The primary input format is METIS/DIMACS:
<num_vertices> <num_edges> [<format>]
<adjacency list for vertex 1>
<adjacency list for vertex 2>
...
The optional format field is a bitmask: bit 0 = vertex weights, bit 1 = edge weights. For weighted graphs (format 10 in binary = 2 decimal or 11 in binary = 3 for both vertex and edge weights), each adjacency list entry is neighbor weight pairs. Vertices are 1-indexed in the file.
Example (4 vertices, 4 edges, with edge weights):
4 4 1
2 1.0 3 2.0
1 1.0 4 3.0
1 2.0 4 1.5
2 3.0 3 1.5
The utility matrix_market_to_bipartite_metis converts Matrix Market sparse matrices to bipartite METIS format.

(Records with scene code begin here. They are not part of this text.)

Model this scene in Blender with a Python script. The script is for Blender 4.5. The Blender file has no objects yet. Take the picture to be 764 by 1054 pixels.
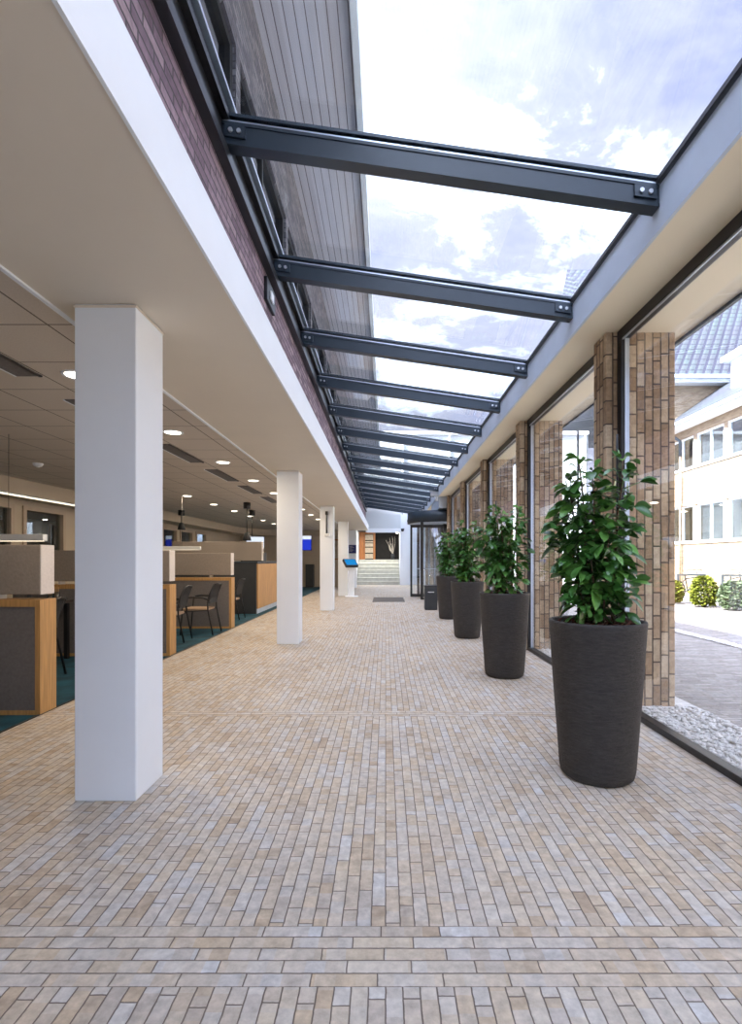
import bpy, bmesh, math, random
from mathutils import Vector, Matrix
PI = math.pi
SC = bpy.context.scene
COL = SC.collection

# ------------------------------------------------------------------ camera
F_PX, EYE = 530.0, 1.35
cam_d = bpy.data.cameras.new('camera'); cam = bpy.data.objects.new('camera', cam_d); COL.objects.link(cam)
cam_d.sensor_fit = 'AUTO'; cam_d.sensor_width = 36.0
cam_d.lens = F_PX / 1054.0 * 36.0
cam_d.shift_x = -15.0 / 1054.0
cam_d.shift_y = 49.0 / 1054.0
cam.location = (0, 0, EYE); cam.rotation_euler = (PI / 2, 0, 0)
cam_d.clip_start = 0.05; cam_d.clip_end = 500
SC.camera = cam

# ------------------------------------------------------------------ exposure, world, sun
vs = SC.view_settings
vs.view_transform = 'Standard'; vs.look = 'None'; vs.gamma = 1.0; vs.use_curve_mapping = False
vs.exposure = 2.5
SKY_STRENGTH = 1.0
SUN_GLOW = 7.0            # the sky is brighter on the side of the sun (behind the camera, left)
SUN_STRENGTH = 5.5
world = bpy.data.worlds.new('sky'); SC.world = world; world.use_nodes = True
wt = world.node_tree; wt.nodes.clear()
def wn(t, **k):
    n = wt.nodes.new(t)
    for a, b in k.items(): setattr(n, a, b)
    return n
tc = wn('ShaderNodeTexCoord')
mp = wn('ShaderNodeMapping'); mp.inputs['Scale'].default_value = (1.3, 3.4, 2.6); mp.inputs['Rotation'].default_value = (0.25, 0.3, 0.5)
nz = wn('ShaderNodeTexNoise'); nz.inputs['Scale'].default_value = 1.9; nz.inputs['Detail'].default_value = 9; nz.inputs['Roughness'].default_value = 0.66; nz.inputs['Distortion'].default_value = 0.35
rp = wn('ShaderNodeValToRGB')
e = rp.color_ramp.elements
e[0].position = 0.34; e[0].color = (0.105, 0.115, 0.195, 1)
e[1].position = 0.72; e[1].color = (0.78, 0.92, 1.2, 1)
m_ = e.new(0.53); m_.color = (0.165, 0.17, 0.215, 1)
bgn = wn('ShaderNodeBackground'); bgn.inputs['Strength'].default_value = SKY_STRENGTH
wo = wn('ShaderNodeOutputWorld')
wt.links.new(tc.outputs['Generated'], mp.inputs['Vector']); wt.links.new(mp.outputs['Vector'], nz.inputs['Vector'])
SUN_DIR = Vector((-1.0, -0.42, 1.03)).normalized()
dp = wn('ShaderNodeVectorMath', operation='DOT_PRODUCT'); dp.inputs[1].default_value = SUN_DIR
mxd = wn('ShaderNodeMath', operation='MAXIMUM'); mxd.inputs[1].default_value = 0.0
pwd = wn('ShaderNodeMath', operation='POWER'); pwd.inputs[1].default_value = 2.0
mad = wn('ShaderNodeMath', operation='MULTIPLY_ADD'); mad.inputs[1].default_value = SUN_GLOW; mad.inputs[2].default_value = 1.0
scl = wn('ShaderNodeVectorMath', operation='SCALE')
wt.links.new(tc.outputs['Generated'], dp.inputs[0]); wt.links.new(dp.outputs['Value'], mxd.inputs[0]); wt.links.new(mxd.outputs[0], pwd.inputs[0]); wt.links.new(pwd.outputs[0], mad.inputs[0])
wt.links.new(nz.outputs['Fac'], rp.inputs['Fac']); wt.links.new(rp.outputs['Color'], scl.inputs[0]); wt.links.new(mad.outputs[0], scl.inputs['Scale'])
wt.links.new(scl.outputs[0], bgn.inputs['Color']); wt.links.new(bgn.outputs['Background'], wo.inputs['Surface'])

sun_d = bpy.data.lights.new('sun', 'SUN'); sun = bpy.data.objects.new('sun', sun_d); COL.objects.link(sun)
sun_d.energy = SUN_STRENGTH; sun_d.angle = math.radians(0.6); sun_d.color = (1.0, 0.97, 0.93)
sun.rotation_euler = Vector((1.0, 0.42, -1.03)).to_track_quat('-Z', 'Y').to_euler()

# ------------------------------------------------------------------ material helpers
class NT:
    def __init__(s, name):
        s.m = bpy.data.materials.new(name); s.m.use_nodes = True
        s.t = s.m.node_tree; s.t.nodes.clear()
        s.out = s.n('ShaderNodeOutputMaterial')
    def n(s, t, **k):
        x = s.t.nodes.new(t)
        for a, b in k.items(): setattr(x, a, b)
        return x
    def l(s, a, b): s.t.links.new(a, b)
    def put(s, sock, v):
        if isinstance(v, (int, float)): sock.default_value = v
        elif isinstance(v, (tuple, list)): sock.default_value = v
        else: s.l(v, sock)
    def math(s, op, a, b=0.0, c=0.0):
        x = s.n('ShaderNodeMath', operation=op)
        s.put(x.inputs[0], a); s.put(x.inputs[1], b); s.put(x.inputs[2], c)
        return x.outputs[0]
    def mix(s, f, a, b, mode='MIX'):
        x = s.n('ShaderNodeMix', data_type='RGBA', blend_type=mode)
        s.put(x.inputs[0], f); s.put(x.inputs[6], a); s.put(x.inputs[7], b)
        return x.outputs[2]
    def ramp(s, f, stops, interp='LINEAR'):
        x = s.n('ShaderNodeValToRGB'); x.color_ramp.interpolation = interp
        el = x.color_ramp.elements
        while len(el) < len(stops): el.new(0.5)
        for i, (p, c) in enumerate(stops):
            el[i].position = p; el[i].color = (*c, 1)
        s.put(x.inputs[0], f); return x.outputs[0]
    def pos(s, space='world'):
        if space == 'world': v = s.n('ShaderNodeNewGeometry').outputs['Position']
        else: v = s.n('ShaderNodeTexCoord').outputs['Object']
        sp = s.n('ShaderNodeSeparateXYZ'); s.l(v, sp.inputs[0])
        return v, sp.outputs[0], sp.outputs[1], sp.outputs[2]
    def noise(s, vec, scale, detail=3, rough=0.5, dist=0.0):
        x = s.n('ShaderNodeTexNoise'); s.l(vec, x.inputs['Vector'])
        x.inputs['Scale'].default_value = scale; x.inputs['Detail'].default_value = detail
        x.inputs['Roughness'].default_value = rough; x.inputs['Distortion'].default_value = dist
        return x.outputs['Fac']
    def white(s, a, b):
        c = s.n('ShaderNodeCombineXYZ'); s.put(c.inputs[0], a); s.put(c.inputs[1], b)
        x = s.n('ShaderNodeTexWhiteNoise', noise_dimensions='2D'); s.l(c.outputs[0], x.inputs['Vector'])
        return x.outputs['Value']
    def stretch(s, vec, sc):
        x = s.n('ShaderNodeMapping'); x.inputs['Scale'].default_value = sc; s.l(vec, x.inputs['Vector']); return x.outputs[0]
    def bump(s, h, strength=0.3, dist=0.01):
        x = s.n('ShaderNodeBump'); x.inputs['Strength'].default_value = strength; x.inputs['Distance'].default_value = dist
        s.l(h, x.inputs['Height']); return x.outputs[0]
    def principled(s, color, rough=0.5, metal=0.0, normal=None, spec=0.5):
        b = s.n('ShaderNodeBsdfPrincipled')
        s.put(b.inputs['Base Color'], color if not (isinstance(color, tuple) and len(color) == 3) else (*color, 1))
        s.put(b.inputs['Roughness'], rough); b.inputs['Metallic'].default_value = metal
        b.inputs['Specular IOR Level'].default_value = spec
        if normal is not None: s.l(normal, b.inputs['Normal'])
        s.l(b.outputs[0], s.out.inputs[0]); return b
    def bricks(s, u, v, L, W, joint, jitter=1.0):
        row = s.math('FLOOR', s.math('DIVIDE', v, W))
        off = s.math('MULTIPLY', s.white(row, 3.7), L * jitter)
        if jitter < 0.9:
            off = s.math('ADD', off, s.math('MULTIPLY', s.math('PINGPONG', row, 1.0), L * 0.5))
        uu = s.math('ADD', u, off)
        col = s.math('FLOOR', s.math('DIVIDE', uu, L))
        rnd = s.white(row, col)
        fu = s.math('SUBTRACT', uu, s.math('MULTIPLY', col, L)); fv = s.math('SUBTRACT', v, s.math('MULTIPLY', row, W))
        d = s.math('MINIMUM', s.math('MINIMUM', fu, s.math('SUBTRACT', L, fu)), s.math('MINIMUM', fv, s.math('SUBTRACT', W, fv)))
        mr = s.n('ShaderNodeMapRange', interpolation_type='SMOOTHSTEP'); s.l(d, mr.inputs[0])
        mr.inputs[1].default_value = joint * 0.35; mr.inputs[2].default_value = joint * 1.3
        return rnd, mr.outputs[0]

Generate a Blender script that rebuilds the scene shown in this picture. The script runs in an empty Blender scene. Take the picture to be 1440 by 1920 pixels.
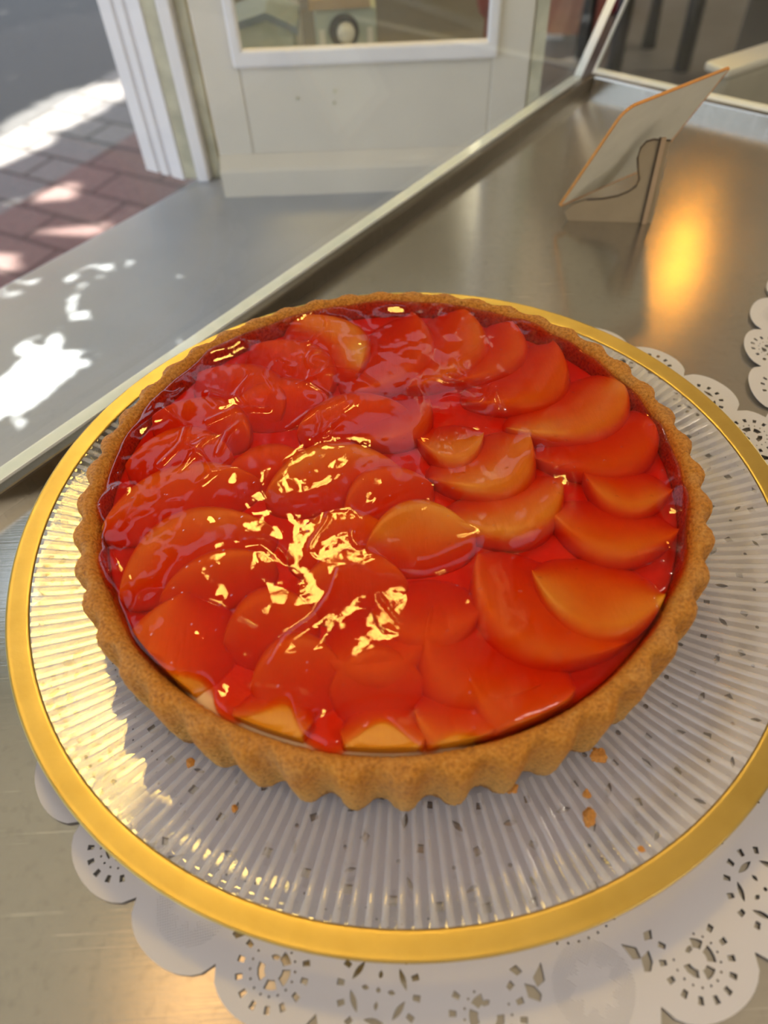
import bpy, bmesh, math, random
import numpy as np
from mathutils import Vector, Matrix
from mathutils.geometry import delaunay_2d_cdt

random.seed(7)
RNG = np.random.default_rng(7)
SC = bpy.context.scene
COL = SC.collection
PI = math.pi
Z0 = 0.72                       # height of the steel counter above the pavement

# ------------------------------------------------------------------ camera
F_PX, PITCH, ROLL = 1331.0, math.radians(50.749), math.radians(3.3277)
CAM = np.array([-0.00794, -0.19347, 0.2576])       # relative to the counter top under the plate
FWD = np.array([0, math.cos(PITCH), -math.sin(PITCH)])
UPV = np.array([0, math.sin(PITCH), math.cos(PITCH)])


def pixray(px, py):
    x, y = px - 720.0, py - 960.0
    c, s = math.cos(ROLL), math.sin(ROLL)
    xr, yr = c * x - s * y, s * x + c * y
    return np.array([xr / F_PX, 0, 0]) - yr / F_PX * UPV + FWD


def at(px, py, z):
    """measured pixel -> point on the level plane z (counter coordinates)"""
    d = pixray(px, py)
    return CAM + d * ((z - CAM[2]) / d[2])


def onplane(px, py, p, n):
    d = pixray(px, py)
    return CAM + d * (np.dot(np.array(p) - CAM, n) / np.dot(d, n))


cam = bpy.data.cameras.new('camera')
co = bpy.data.objects.new('camera', cam)
COL.objects.link(co)
cam.sensor_fit = 'VERTICAL'
cam.sensor_height = 36.0
cam.lens = F_PX / 1920.0 * 36.0
cam.clip_start = 0.01
cam.dof.use_dof = True
cam.dof.focus_distance = 0.30
cam.dof.aperture_fstop = cam.lens / 3.4
right = np.array([1.0, 0, 0])
c_, s_ = math.cos(ROLL), math.sin(ROLL)
# image axes rotated by the roll
xa = c_ * right - s_ * UPV
ya = s_ * right + c_ * UPV
za = -FWD
co.matrix_world = Matrix(((xa[0], ya[0], za[0], CAM[0]), (xa[1], ya[1], za[1], CAM[1]),
                          (xa[2], ya[2], za[2], CAM[2] + Z0), (0, 0, 0, 1)))
SC.camera = co

# ------------------------------------------------------------------ colour management
SC.view_settings.view_transform = 'Standard'
SC.view_settings.look = 'None'
SC.view_settings.exposure = 0.12
SC.view_settings.gamma = 1.0
SC.cycles.use_denoising = True
SC.cycles.max_bounces = 14
SC.cycles.transparent_max_bounces = 24
SC.cycles.transmission_bounces = 10
SC.cycles.sample_clamp_indirect = 6.0
SC.cycles.blur_glossy = 0.25

# ------------------------------------------------------------------ directions of the display case
AU = math.radians(49.7)
U = np.array([math.cos(AU), math.sin(AU), 0])       # along the left glass pane
N = np.array([-math.sin(AU), math.cos(AU), 0])      # outwards through the left pane


def uvz(u, n, z):
    return U * u + N * n + np.array([0, 0, z])


# ------------------------------------------------------------------ world, sun, lamps
world = bpy.data.worlds.new('sky')
SC.world = world
world.use_nodes = True
wn = world.node_tree.nodes
bg = wn['Background']
bg.inputs['Color'].default_value = (0.72, 0.82, 1.0, 1)
bg.inputs['Strength'].default_value = 2.15

SUN_DIR = N * 0.50 - U * 0.42 + np.array([0, 0, 0.76])
SUN_DIR /= np.linalg.norm(SUN_DIR)
sl = bpy.data.lights.new('sun', 'SUN')
sl.energy = 30.0
sl.angle = math.radians(0.53)
sl.color = (1.0, 0.93, 0.80)
so = bpy.data.objects.new('sun', sl)
COL.objects.link(so)
so.rotation_euler = Vector(SUN_DIR).to_track_quat('Z', 'Y').to_euler()
so.location = (0, 0, 6)


def lamp(name, loc, aim, energy, size, color, size_y=None, spread=180):
    l = bpy.data.lights.new(name, 'AREA')
    l.energy = energy
    l.color = color
    if size_y:
        l.shape = 'RECTANGLE'
        l.size, l.size_y = size, size_y
    else:
        l.shape = 'DISK'
        l.size = size
    l.spread = math.radians(spread)
    o = bpy.data.objects.new(name, l)
    COL.objects.link(o)
    o.location = (loc[0], loc[1], loc[2] + Z0)
    d = Vector(np.array(loc) - np.array(aim))
    o.rotation_euler = d.to_track_quat('Z', 'Y').to_euler()
    return o


WARM = (1.0, 0.62, 0.13)
lamp('ceiling_panel', (-0.20, 1.00, 1.50), (0, 0.05, 0), 14.5, 0.32, WARM, 0.20)
lamp('pendant_lamp', (1.26, 2.39, 1.40), (0.2, 0.3, 0), 1.8, 0.15, (1.0, 0.38, 0.04))
lamp('shelf_lamp', (-0.45, 0.02, 1.50), (0, -0.1, 0), 0.40, 0.26, (1.0, 0.50, 0.14))
for nm_, lc_, en_ in (('shop_fill_point', (0.95, -0.85, 1.15), 17), ('back_fill_point', (3.1, 2.6, 1.15), 60)):  # added fill points without fixtures, brightening the shop and the crust front
    pl_ = bpy.data.lights.new(nm_, 'POINT')
    pl_.energy = en_
    pl_.shadow_soft_size = 0.12
    pl_.color = (1.0, 0.90, 0.76)
    po_ = bpy.data.objects.new(nm_, pl_)
    COL.objects.link(po_)
    po_.location = (lc_[0], lc_[1], lc_[2] + Z0)

# ------------------------------------------------------------------ helpers


def tag(o, label=None, cat=None, group=None, kind=None):
    if label:
        o['label'] = label
    if cat:
        o['category'] = cat
    if group:
        o['group'] = group
    if kind:
        o['kind'] = kind
    return o


def empty(name, loc, label, cat, group=None, rz=0.0):
    o = bpy.data.objects.new(name, None)
    o.empty_display_size = 0.02
    COL.objects.link(o)
    o.location = loc
    o.rotation_euler = (0, 0, rz)
    return tag(o, label, cat, group)


def mesh_obj(name, verts, faces, mat=None, parent=None, smooth=False, loc=(0, 0, 0)):
    me = bpy.data.meshes.new(name)
    me.from_pydata([tuple(map(float, v)) for v in verts], [], faces)
    me.update()
    if smooth:
        me.polygons.foreach_set('use_smooth', [True] * len(me.polygons))
    if mat:
        me.materials.append(mat)
    o = bpy.data.objects.new(name, me)
    COL.objects.link(o)
    o.location = loc
    if parent:
        o.parent = parent
    return o


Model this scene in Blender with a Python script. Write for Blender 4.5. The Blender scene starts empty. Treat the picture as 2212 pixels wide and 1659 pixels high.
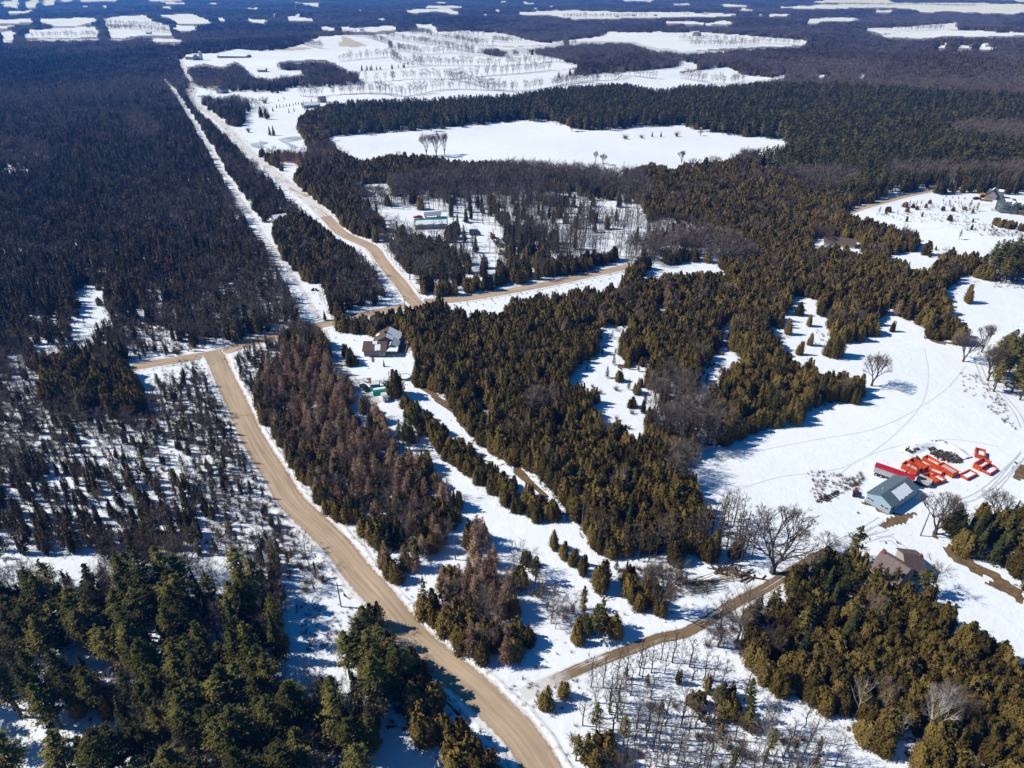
import bpy, bmesh, math, random
import numpy as np
from mathutils import Vector, Matrix
from mathutils.bvhtree import BVHTree

R = math.radians
SC = bpy.context.scene
rnd = random.Random(7)
rng = np.random.default_rng(11)

# ------------------------------------------------------------------ camera, world, sun, exposure
HAZE = 0.00017
CAMH, PITCH, FOC = 120.0, 30.5, 1475.0
cam_data = bpy.data.cameras.new("camera")
cam = bpy.data.objects.new("camera", cam_data)
SC.collection.objects.link(cam)
SC.camera = cam
cam_data.sensor_width = 36.0
cam_data.lens = 36.0 * FOC / 2212.0
cam_data.clip_start = 1.0
cam_data.clip_end = 40000.0
cam.location = (0, 0, CAMH)
cam.rotation_euler = (R(90 - PITCH), 0, 0)

SUN_EL, SUN_AZ_VEC = 43.0, (1.0, -0.10)       # the direction in which shadows fall on the ground
world = bpy.data.worlds.new("World")
SC.world = world
world.use_nodes = True
wn = world.node_tree
wn.nodes.clear()
wo = wn.nodes.new("ShaderNodeOutputWorld")
wb = wn.nodes.new("ShaderNodeBackground")
sky = wn.nodes.new("ShaderNodeTexSky")
sky.sky_type = 'NISHITA'
sky.sun_disc = False
sky.sun_elevation = R(SUN_EL)
to_sun = Vector((-SUN_AZ_VEC[0], -SUN_AZ_VEC[1], 0)).normalized()
sky.sun_rotation = math.atan2(to_sun.x, to_sun.y)
sky.altitude = 300
sky.air_density = 1.0
sky.dust_density = 0.2
sky.ozone_density = 4.0
wb.inputs["Strength"].default_value = 0.085
hs_ = wn.nodes.new('ShaderNodeHueSaturation')
hs_.inputs['Saturation'].default_value = 1.4
wn.links.new(sky.outputs[0], hs_.inputs['Color'])
wn.links.new(hs_.outputs[0], wb.inputs[0])
wn.links.new(wb.outputs[0], wo.inputs[0])

sun_data = bpy.data.lights.new("sun", 'SUN')
sun_data.energy = 4.9
sun_data.angle = R(0.55)
sun_data.color = (1.0, 0.94, 0.84)
sun = bpy.data.objects.new("sun", sun_data)
SC.collection.objects.link(sun)
sv = Vector((to_sun.x * math.cos(R(SUN_EL)), to_sun.y * math.cos(R(SUN_EL)), math.sin(R(SUN_EL))))
sun.rotation_euler = sv.to_track_quat('Z', 'Y').to_euler()
sun.location = (0, 0, 300)

SC.view_settings.view_transform = 'Standard'
SC.view_settings.look = 'None'
SC.view_settings.exposure = 0.12
SC.view_settings.gamma = 1.0
SC.view_settings.use_curve_mapping = False
SC.cycles.max_bounces = 5
SC.cycles.diffuse_bounces = 2
SC.cycles.glossy_bounces = 1
SC.cycles.transmission_bounces = 2
SC.cycles.volume_bounces = 0
SC.cycles.use_denoising = True
SC.cycles.volume_step_rate = 4.0

# ------------------------------------------------------------------ picture <-> place (coordinates read off the photograph at 2212 x 1659)
cp, sp_ = math.cos(R(PITCH)), math.sin(R(PITCH))
VIEWS = {
 'D': (1, 0, 0), 'V1': (.5, 0, 0), 'V2': (.5, 1106, 0), 'V3': (.5, 0, 531), 'V4': (.5, 1106, 531),
 'V5': (.5, 0, 1084), 'V6': (.5, 1106, 1084), 'S1': (.332, 0, 0), 'S2': (.332, 734.4, 0), 'S3': (.336, 1468.8, 0),
 'F': (.24, 336.2, 53.1), 'A': (.1813, 1813.8, 937.9), 'B': (.12, 690.1, 690.1), 'C': (.18, 796.3, 433.6), 'E': (.18, 1813.8, 380.5)}

def pts(s):
    v = 'D'; out = []
    for t in s.split():
        if ',' in t:
            a, b = t.split(',')
            k, ox, oy = VIEWS[v]
            out.append((ox + float(a) * k, oy + float(b) * k))
        else:
            v = t
    return out

def sstep(a, b, x):
    t = np.clip((x - a) / (b - a), 0, 1)
    return t * t * (3 - 2 * t)

def hgt(x, y):
    x = np.asarray(x, float); y = np.asarray(y, float)
    d = np.hypot(x, y)
    near = 0.5 * np.sin(x / 37.0 + 1.3) * np.cos(y / 45.0) + 0.35 * np.sin((x + y) / 23.0)
    near = near * sstep(90, 200, d)
    far = (3.6 * np.sin(x / 150.0 + 0.7 * np.sin(y / 260.0)) * np.cos(y / 125.0 + 0.4)
           + 4.2 * np.sin(y / 210.0 + x / 420.0 + 1.1) + 2.0 * np.sin(x / 83.0 - y / 97.0))
    # the open slope on the right with the two houses on top
    hill = 5.0 * np.exp(-(((x - 255) / 70.0) ** 2 + ((y - 350) / 60.0) ** 2))
    return near + far * sstep(480, 1300, d) + hill - 12.0 * sstep(6000, 14000, d)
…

Each iteration performs three passes over the remaining edges:
- Candidate selection: For each node, find the incident edge with the highest weight
- Matching: If both endpoints of an edge mutually select each other, add the edge to the matching
- Cleanup: Remove all edges incident to matched nodes
In expectation, each iteration removes at least 50% of the remaining edges (approximately 75% in practice), yielding O(log n) iterations and O(m) total work.
Extends local maximum matching by building spanning trees and applying dynamic programming to find optimal matchings on these trees. This can improve matching quality at the cost of additional computation.
Prioritizes degree-1 vertices (which can always be optimally matched) and falls back to random selection otherwise.
Combines Karp-Sipser's degree-1 vertex prioritization with the local maximum approach for remaining vertices.
LocalMaxMatching/
common/ # I/O, graph generation, utilities
graphs/ # Graph data structures (sequential and parallel)
matching_algorithms/ # Algorithm implementations (header-only)
programs/ # Main programs (.cpp files)
optimal_matchings/ # Optimal matching via LEMON (optional)
CMakeLists.txt # Build system
This project is licensed under the MIT License. See LICENSE for details.